Exercise description. Extract, without alteration, each line from the start of the listing to the line bearing "10, .34, .60)".

— Start of Data lines —

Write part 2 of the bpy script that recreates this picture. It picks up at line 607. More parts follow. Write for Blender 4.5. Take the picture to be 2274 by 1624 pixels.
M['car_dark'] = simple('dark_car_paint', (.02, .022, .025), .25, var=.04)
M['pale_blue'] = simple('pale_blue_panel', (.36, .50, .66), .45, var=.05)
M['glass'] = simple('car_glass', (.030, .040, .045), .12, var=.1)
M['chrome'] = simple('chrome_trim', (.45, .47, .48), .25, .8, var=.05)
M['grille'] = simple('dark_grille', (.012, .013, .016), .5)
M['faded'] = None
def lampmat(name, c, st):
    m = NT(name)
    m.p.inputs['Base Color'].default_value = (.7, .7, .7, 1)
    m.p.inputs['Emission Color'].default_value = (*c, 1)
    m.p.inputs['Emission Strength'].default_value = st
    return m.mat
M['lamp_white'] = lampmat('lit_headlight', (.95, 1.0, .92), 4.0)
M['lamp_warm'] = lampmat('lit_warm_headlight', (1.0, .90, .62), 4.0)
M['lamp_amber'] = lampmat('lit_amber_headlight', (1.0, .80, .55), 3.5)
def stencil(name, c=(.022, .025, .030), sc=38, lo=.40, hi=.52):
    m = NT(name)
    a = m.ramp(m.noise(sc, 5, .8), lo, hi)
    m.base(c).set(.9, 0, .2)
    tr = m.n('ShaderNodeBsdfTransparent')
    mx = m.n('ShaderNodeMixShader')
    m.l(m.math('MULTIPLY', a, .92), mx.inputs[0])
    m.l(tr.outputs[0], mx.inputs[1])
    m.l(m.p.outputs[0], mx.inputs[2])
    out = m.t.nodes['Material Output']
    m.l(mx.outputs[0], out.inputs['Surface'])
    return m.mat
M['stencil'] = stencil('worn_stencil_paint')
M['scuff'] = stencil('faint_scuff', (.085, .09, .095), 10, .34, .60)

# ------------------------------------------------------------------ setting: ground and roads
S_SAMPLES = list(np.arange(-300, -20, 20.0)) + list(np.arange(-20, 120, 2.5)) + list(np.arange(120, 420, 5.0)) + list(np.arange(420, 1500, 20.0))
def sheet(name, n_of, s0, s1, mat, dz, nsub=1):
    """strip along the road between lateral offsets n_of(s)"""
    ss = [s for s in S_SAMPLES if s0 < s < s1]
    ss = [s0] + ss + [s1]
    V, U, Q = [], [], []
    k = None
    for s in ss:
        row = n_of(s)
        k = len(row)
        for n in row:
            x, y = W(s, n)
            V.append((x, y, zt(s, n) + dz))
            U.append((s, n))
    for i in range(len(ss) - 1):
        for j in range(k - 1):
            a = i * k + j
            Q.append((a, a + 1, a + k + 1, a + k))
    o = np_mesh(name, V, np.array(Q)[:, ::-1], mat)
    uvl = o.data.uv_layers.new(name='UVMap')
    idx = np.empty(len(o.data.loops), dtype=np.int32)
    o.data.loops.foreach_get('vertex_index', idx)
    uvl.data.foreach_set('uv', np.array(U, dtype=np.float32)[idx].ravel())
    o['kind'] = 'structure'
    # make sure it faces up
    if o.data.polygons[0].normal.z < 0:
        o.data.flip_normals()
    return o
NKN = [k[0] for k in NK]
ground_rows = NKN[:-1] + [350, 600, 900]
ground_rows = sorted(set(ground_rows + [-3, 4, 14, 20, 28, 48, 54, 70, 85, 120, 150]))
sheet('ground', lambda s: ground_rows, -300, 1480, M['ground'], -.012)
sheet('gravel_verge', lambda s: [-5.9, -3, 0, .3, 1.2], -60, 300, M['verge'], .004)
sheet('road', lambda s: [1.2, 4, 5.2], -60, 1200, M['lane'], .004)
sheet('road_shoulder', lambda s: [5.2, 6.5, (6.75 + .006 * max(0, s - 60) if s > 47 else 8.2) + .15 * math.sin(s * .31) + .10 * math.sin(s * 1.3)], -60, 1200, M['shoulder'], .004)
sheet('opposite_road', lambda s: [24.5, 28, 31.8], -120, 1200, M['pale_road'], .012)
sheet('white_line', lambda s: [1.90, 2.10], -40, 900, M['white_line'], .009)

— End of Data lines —

Answer.
Write part 2 of the bpy script that recreates this picture. It picks up at line 607. More parts follow. Write for Blender 4.5. Take the picture to be 2274 by 1624 pixels.
M['car_dark'] = simple('dark_car_paint', (.02, .022, .025), .25, var=.04)
M['pale_blue'] = simple('pale_blue_panel', (.36, .50, .66), .45, var=.05)
M['glass'] = simple('car_glass', (.030, .040, .045), .12, var=.1)
M['chrome'] = simple('chrome_trim', (.45, .47, .48), .25, .8, var=.05)
M['grille'] = simple('dark_grille', (.012, .013, .016), .5)
M['faded'] = None
def lampmat(name, c, st):
    m = NT(name)
    m.p.inputs['Base Color'].default_value = (.7, .7, .7, 1)
    m.p.inputs['Emission Color'].default_value = (*c, 1)
    m.p.inputs['Emission Strength'].default_value = st
    return m.mat
M['lamp_white'] = lampmat('lit_headlight', (.95, 1.0, .92), 4.0)
M['lamp_warm'] = lampmat('lit_warm_headlight', (1.0, .90, .62), 4.0)
M['lamp_amber'] = lampmat('lit_amber_headlight', (1.0, .80, .55), 3.5)
def stencil(name, c=(.022, .025, .030), sc=38, lo=.40, hi=.52):
    m = NT(name)
    a = m.ramp(m.noise(sc, 5, .8), lo, hi)
    m.base(c).set(.9, 0, .2)
    tr = m.n('ShaderNodeBsdfTransparent')
    mx = m.n('ShaderNodeMixShader')
    m.l(m.math('MULTIPLY', a, .92), mx.inputs[0])
    m.l(tr.outputs[0], mx.inputs[1])
    m.l(m.p.outputs[0], mx.inputs[2])
    out = m.t.nodes['Material Output']
    m.l(mx.outputs[0], out.inputs['Surface'])
    return m.mat
M['stencil'] = stencil('worn_stencil_paint')
M['scuff'] = stencil('faint_scuff', (.085, .09, .095), 10, .34, .60)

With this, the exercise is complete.